What you have to do:
Copy exactly, and only, the lines below from the first through the one containing "R_ = math.radians", both included; pictures are omitted.
───
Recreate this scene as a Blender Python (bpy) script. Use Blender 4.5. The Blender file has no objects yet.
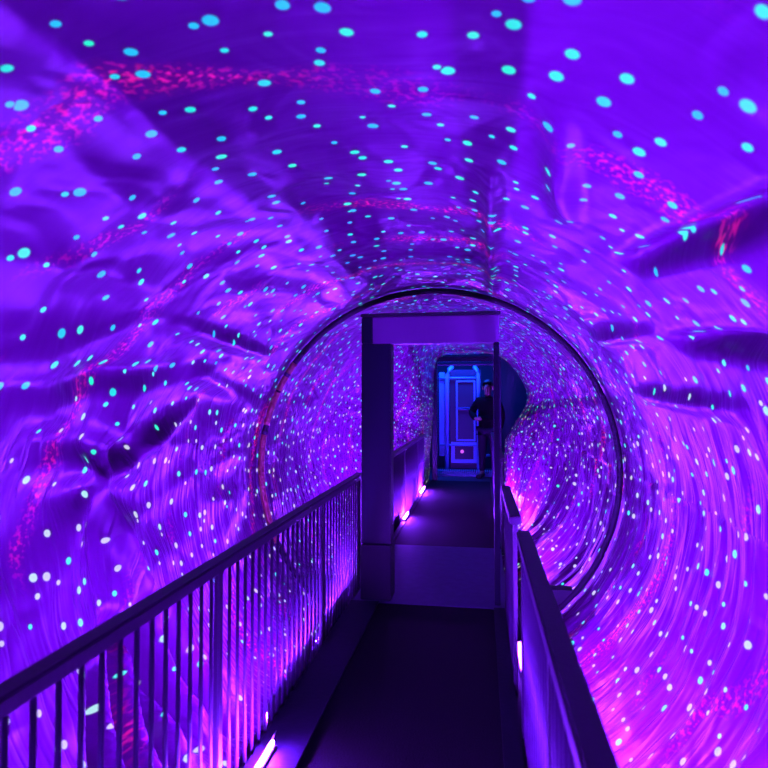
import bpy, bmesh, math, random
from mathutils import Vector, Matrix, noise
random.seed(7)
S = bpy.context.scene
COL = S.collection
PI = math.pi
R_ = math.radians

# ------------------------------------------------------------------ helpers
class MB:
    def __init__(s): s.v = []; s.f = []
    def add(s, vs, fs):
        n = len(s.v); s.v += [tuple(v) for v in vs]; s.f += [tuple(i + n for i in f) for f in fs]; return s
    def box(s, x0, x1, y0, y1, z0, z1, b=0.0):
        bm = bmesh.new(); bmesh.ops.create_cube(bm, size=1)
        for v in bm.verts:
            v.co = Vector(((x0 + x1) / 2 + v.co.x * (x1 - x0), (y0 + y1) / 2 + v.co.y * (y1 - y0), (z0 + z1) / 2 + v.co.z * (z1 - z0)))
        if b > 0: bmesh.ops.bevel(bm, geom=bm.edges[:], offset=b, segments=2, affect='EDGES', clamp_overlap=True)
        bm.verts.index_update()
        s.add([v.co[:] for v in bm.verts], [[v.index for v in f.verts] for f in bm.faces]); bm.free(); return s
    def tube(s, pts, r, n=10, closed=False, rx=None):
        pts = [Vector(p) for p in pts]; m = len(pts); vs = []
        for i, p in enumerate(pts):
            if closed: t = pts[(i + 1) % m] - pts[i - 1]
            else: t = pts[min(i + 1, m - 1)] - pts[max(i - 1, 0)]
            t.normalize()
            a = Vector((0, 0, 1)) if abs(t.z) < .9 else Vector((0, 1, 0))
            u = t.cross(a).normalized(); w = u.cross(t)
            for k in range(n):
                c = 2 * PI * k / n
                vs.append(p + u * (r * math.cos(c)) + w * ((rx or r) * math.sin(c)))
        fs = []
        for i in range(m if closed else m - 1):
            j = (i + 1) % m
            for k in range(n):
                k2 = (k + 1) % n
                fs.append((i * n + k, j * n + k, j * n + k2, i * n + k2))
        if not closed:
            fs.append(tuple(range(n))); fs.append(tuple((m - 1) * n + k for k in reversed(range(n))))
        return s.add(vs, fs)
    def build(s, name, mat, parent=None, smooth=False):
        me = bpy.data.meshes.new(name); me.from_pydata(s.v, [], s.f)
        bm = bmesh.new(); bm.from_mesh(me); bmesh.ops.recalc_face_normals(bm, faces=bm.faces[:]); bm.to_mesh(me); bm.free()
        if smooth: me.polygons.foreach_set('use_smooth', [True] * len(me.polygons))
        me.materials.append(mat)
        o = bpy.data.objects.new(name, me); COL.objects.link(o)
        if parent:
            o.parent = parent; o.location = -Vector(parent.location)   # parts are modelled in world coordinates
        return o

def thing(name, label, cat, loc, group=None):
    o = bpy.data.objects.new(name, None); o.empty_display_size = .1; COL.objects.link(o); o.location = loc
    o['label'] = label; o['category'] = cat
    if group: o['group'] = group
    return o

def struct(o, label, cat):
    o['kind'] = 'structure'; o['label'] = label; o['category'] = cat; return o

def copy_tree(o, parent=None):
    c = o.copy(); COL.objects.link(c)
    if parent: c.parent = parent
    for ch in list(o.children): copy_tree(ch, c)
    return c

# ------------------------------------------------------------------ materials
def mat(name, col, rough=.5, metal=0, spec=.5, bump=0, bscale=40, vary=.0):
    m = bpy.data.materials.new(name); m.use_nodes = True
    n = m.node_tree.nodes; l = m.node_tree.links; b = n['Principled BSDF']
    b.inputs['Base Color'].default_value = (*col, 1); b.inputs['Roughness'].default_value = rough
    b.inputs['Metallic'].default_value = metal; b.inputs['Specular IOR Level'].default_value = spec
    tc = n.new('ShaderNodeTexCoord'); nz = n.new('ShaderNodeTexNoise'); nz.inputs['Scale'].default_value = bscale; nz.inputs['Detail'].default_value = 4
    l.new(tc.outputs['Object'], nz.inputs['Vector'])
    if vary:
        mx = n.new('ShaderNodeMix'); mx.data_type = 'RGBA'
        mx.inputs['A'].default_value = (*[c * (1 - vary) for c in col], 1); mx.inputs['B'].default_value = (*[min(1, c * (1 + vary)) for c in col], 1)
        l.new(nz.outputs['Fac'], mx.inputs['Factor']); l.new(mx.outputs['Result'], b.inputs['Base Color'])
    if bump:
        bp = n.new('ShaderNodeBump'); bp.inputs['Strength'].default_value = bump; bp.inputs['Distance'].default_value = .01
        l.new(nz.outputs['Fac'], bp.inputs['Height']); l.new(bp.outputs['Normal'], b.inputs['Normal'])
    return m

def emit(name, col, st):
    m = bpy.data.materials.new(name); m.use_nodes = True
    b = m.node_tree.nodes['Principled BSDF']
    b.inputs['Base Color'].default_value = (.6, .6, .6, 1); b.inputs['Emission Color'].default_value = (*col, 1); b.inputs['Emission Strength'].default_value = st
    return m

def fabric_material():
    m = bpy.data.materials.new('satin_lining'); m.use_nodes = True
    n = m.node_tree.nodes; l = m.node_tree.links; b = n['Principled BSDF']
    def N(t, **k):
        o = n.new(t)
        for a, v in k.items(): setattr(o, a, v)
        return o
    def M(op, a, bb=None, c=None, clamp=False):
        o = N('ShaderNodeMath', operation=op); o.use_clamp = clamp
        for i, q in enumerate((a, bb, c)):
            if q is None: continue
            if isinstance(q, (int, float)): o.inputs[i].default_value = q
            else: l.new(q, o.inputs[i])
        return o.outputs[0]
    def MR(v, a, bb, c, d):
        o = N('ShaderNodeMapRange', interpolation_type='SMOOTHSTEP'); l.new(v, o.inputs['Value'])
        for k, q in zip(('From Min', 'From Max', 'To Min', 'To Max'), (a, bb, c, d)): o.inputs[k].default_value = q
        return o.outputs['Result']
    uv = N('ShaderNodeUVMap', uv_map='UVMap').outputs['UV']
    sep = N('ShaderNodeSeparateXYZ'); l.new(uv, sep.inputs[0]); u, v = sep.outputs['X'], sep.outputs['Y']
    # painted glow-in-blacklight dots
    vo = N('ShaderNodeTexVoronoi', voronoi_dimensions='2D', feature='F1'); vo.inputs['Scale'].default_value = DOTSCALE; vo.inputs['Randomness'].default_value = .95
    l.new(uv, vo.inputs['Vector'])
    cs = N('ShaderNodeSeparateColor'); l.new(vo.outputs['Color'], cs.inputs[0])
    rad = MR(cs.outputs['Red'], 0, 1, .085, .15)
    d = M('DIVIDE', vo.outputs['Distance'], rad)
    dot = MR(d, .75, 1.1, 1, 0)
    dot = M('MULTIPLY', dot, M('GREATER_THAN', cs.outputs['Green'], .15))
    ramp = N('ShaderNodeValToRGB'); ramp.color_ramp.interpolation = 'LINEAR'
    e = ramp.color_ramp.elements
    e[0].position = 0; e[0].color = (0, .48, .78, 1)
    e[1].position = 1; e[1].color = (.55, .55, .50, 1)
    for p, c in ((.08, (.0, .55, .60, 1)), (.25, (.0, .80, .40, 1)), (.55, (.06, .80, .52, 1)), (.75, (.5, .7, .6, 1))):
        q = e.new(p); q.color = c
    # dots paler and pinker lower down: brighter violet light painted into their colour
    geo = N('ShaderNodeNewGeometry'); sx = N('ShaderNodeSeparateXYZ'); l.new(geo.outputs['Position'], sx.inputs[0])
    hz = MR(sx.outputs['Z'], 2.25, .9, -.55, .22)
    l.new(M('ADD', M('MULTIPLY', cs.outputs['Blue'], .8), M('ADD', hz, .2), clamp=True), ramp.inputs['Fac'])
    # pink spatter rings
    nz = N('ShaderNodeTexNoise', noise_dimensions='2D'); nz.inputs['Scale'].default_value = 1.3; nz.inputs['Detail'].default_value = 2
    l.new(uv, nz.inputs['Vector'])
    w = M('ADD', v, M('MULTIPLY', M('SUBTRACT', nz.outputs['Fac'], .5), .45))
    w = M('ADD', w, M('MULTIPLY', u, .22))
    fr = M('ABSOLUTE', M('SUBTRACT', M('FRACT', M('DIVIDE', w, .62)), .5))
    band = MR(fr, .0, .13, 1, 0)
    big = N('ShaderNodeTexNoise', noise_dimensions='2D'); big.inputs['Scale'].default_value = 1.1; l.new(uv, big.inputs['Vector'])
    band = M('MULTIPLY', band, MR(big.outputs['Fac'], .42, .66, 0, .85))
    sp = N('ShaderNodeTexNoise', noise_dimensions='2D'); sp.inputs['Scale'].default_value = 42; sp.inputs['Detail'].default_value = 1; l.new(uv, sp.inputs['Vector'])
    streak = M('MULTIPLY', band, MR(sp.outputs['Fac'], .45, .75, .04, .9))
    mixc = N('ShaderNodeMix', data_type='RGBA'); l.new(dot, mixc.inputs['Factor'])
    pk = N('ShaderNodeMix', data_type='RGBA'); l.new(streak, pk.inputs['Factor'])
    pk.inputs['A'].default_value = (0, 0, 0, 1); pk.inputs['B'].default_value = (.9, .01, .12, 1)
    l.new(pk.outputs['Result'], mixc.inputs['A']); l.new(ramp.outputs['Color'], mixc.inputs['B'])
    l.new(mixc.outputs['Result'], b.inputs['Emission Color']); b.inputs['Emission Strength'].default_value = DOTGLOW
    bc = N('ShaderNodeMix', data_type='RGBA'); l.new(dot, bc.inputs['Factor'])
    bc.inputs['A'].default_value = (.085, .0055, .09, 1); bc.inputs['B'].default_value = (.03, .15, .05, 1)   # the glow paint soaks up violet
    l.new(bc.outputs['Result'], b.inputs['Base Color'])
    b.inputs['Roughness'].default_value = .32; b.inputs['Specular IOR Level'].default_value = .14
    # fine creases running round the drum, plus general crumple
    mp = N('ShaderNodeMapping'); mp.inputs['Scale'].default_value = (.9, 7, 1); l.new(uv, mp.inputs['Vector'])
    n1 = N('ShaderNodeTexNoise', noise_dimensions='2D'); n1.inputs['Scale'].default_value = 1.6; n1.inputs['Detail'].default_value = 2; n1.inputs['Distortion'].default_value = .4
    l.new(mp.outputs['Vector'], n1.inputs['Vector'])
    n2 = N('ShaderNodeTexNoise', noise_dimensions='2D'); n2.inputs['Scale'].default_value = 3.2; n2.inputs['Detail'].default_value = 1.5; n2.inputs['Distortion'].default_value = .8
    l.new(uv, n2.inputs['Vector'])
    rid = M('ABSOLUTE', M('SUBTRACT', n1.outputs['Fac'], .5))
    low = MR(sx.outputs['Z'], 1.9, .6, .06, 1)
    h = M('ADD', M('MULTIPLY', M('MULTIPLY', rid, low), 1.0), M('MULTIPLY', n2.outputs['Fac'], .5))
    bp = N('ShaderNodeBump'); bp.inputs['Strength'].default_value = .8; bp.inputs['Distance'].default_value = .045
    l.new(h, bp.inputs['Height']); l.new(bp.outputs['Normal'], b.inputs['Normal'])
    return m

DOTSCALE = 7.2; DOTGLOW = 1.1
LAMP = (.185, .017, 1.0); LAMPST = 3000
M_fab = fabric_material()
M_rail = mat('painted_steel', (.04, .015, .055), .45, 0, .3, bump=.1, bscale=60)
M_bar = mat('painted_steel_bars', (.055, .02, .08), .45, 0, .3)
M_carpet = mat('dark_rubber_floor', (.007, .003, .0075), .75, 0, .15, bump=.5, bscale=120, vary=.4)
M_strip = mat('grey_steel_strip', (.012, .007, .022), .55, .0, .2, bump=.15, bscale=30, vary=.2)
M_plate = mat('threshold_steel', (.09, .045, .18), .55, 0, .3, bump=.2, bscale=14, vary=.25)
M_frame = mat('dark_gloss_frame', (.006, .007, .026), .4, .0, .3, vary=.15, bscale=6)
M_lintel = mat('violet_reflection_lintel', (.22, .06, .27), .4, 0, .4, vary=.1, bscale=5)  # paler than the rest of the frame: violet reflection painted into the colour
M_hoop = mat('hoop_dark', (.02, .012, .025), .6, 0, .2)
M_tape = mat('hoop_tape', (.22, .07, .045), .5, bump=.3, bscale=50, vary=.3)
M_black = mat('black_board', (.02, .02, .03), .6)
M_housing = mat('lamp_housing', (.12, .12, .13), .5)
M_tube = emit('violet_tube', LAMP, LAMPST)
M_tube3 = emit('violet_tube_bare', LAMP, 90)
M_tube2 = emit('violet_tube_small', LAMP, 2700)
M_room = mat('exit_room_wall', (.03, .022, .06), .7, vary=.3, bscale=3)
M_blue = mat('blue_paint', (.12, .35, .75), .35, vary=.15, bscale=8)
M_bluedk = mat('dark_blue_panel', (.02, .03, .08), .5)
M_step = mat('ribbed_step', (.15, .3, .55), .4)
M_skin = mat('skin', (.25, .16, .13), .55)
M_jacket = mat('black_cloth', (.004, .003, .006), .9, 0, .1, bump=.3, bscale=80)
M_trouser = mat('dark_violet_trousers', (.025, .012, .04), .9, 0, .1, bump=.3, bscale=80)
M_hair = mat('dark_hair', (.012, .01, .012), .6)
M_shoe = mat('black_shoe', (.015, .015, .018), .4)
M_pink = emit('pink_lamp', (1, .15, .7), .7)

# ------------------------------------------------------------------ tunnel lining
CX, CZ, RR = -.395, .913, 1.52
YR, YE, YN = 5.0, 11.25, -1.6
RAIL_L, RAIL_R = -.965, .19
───
Solution for this problem:
Recreate this scene as a Blender Python (bpy) script. Use Blender 4.5. The Blender file has no objects yet.
import bpy, bmesh, math, random
from mathutils import Vector, Matrix, noise
random.seed(7)
S = bpy.context.scene
COL = S.collection
PI = math.pi
R_ = math.radians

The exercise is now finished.